• [Problem]
Please repeat only the stretch of records running from the first line through the line that contains "return ((px - 600) * k, (374 - py) * k)".

•••

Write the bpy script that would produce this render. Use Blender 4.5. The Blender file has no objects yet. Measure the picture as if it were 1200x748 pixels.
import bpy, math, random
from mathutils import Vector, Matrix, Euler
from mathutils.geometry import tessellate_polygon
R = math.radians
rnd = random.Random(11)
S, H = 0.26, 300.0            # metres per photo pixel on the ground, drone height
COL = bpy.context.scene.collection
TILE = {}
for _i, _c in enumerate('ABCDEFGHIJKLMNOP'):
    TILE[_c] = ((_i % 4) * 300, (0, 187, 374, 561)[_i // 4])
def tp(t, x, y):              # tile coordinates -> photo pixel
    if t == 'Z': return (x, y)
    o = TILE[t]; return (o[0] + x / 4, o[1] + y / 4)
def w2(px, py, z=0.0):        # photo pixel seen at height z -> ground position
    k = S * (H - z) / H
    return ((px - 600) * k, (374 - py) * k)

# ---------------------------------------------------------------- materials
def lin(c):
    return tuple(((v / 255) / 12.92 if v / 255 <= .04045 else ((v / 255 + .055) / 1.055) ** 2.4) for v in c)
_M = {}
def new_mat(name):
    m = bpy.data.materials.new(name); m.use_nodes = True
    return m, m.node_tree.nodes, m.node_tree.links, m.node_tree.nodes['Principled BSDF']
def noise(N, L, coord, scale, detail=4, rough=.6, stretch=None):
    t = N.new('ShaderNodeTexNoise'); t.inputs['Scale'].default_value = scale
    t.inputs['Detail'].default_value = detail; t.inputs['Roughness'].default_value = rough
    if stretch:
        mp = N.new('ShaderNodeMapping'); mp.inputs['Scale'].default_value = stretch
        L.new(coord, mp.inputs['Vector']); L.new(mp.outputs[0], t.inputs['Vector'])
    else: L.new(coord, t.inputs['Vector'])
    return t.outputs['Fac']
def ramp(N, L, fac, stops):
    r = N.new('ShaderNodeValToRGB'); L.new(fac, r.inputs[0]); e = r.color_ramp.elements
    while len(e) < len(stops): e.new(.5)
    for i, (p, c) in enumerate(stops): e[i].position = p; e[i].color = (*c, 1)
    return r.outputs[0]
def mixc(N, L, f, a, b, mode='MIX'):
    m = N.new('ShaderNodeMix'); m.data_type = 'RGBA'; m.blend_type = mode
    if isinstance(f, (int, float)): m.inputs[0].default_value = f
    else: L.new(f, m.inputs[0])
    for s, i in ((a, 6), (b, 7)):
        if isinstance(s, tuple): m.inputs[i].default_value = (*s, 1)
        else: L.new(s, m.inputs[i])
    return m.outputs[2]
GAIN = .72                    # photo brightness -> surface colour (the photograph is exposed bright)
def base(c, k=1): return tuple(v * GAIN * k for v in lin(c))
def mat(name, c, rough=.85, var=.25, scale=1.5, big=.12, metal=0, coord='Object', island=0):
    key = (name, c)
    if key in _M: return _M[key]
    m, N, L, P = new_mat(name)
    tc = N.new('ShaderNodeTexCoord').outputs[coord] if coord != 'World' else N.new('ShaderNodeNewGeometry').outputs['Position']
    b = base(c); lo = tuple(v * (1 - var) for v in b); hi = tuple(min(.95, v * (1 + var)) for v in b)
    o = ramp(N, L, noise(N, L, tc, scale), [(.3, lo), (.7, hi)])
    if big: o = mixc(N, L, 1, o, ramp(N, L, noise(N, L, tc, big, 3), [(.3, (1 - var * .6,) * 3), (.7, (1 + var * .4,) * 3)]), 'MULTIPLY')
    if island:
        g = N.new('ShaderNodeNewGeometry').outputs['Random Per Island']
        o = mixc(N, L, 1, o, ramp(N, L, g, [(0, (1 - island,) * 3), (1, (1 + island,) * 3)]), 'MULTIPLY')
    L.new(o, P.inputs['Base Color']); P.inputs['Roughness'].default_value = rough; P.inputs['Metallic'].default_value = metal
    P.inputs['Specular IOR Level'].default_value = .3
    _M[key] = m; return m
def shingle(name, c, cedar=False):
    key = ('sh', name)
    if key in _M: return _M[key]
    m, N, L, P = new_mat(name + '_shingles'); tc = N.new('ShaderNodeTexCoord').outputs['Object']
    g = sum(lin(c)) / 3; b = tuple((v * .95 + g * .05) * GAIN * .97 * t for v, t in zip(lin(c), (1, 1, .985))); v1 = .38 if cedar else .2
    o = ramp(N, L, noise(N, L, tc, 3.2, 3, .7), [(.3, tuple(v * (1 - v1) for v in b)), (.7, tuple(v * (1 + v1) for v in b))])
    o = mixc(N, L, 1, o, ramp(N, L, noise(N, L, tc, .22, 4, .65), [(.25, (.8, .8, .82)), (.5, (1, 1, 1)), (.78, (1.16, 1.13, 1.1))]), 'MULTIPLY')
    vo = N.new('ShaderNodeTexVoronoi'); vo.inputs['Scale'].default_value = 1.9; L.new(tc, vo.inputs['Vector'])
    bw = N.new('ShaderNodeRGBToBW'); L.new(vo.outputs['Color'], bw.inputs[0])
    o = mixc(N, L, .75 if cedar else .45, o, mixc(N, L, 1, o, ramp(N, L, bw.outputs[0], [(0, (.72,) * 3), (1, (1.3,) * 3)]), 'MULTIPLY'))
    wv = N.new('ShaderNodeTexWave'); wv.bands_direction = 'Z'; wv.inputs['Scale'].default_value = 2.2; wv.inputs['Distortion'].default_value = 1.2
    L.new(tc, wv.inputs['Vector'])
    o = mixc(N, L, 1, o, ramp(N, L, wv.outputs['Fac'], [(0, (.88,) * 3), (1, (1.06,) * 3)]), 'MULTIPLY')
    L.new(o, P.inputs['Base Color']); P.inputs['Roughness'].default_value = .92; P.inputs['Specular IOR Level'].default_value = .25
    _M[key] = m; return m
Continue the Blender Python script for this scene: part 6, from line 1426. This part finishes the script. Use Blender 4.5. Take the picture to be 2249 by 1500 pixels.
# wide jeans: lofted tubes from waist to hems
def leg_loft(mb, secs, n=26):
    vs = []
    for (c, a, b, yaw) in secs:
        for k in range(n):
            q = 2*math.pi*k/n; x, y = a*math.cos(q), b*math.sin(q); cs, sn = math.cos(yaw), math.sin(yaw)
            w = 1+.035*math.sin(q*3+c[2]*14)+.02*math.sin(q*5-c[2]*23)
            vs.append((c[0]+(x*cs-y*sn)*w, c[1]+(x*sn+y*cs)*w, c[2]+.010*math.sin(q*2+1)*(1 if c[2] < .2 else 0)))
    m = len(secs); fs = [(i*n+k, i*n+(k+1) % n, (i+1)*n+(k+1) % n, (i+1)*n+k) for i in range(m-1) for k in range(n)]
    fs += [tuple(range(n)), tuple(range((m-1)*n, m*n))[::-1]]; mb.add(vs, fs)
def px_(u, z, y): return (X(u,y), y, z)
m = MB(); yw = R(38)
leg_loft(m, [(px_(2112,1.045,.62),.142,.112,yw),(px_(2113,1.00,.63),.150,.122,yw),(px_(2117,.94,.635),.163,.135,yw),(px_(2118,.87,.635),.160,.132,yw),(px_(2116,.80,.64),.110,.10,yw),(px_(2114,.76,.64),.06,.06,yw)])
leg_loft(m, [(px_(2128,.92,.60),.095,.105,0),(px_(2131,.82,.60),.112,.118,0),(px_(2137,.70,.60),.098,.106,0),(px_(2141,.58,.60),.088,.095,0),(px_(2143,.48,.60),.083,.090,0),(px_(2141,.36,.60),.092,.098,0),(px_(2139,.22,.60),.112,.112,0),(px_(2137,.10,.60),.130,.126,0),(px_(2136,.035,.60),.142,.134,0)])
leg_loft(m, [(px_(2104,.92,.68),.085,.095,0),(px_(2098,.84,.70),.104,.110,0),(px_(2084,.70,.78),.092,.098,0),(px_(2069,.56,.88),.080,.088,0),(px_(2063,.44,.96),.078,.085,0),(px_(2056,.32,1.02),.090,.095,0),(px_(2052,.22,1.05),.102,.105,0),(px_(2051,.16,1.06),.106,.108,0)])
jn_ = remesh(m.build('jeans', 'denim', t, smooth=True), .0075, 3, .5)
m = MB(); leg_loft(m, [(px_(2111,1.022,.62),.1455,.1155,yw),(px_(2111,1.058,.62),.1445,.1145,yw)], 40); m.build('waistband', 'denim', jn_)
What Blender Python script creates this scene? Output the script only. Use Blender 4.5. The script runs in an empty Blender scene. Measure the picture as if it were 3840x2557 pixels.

•••

• [Task output]
Write the bpy script that would produce this render. Use Blender 4.5. The Blender file has no objects yet. Measure the picture as if it were 1200x748 pixels.
import bpy, math, random
from mathutils import Vector, Matrix, Euler
from mathutils.geometry import tessellate_polygon
R = math.radians
rnd = random.Random(11)
S, H = 0.26, 300.0            # metres per photo pixel on the ground, drone height
COL = bpy.context.scene.collection
TILE = {}
for _i, _c in enumerate('ABCDEFGHIJKLMNOP'):
    TILE[_c] = ((_i % 4) * 300, (0, 187, 374, 561)[_i // 4])
def tp(t, x, y):              # tile coordinates -> photo pixel
    if t == 'Z': return (x, y)
    o = TILE[t]; return (o[0] + x / 4, o[1] + y / 4)
def w2(px, py, z=0.0):        # photo pixel seen at height z -> ground position
    k = S * (H - z) / H
    return ((px - 600) * k, (374 - py) * k)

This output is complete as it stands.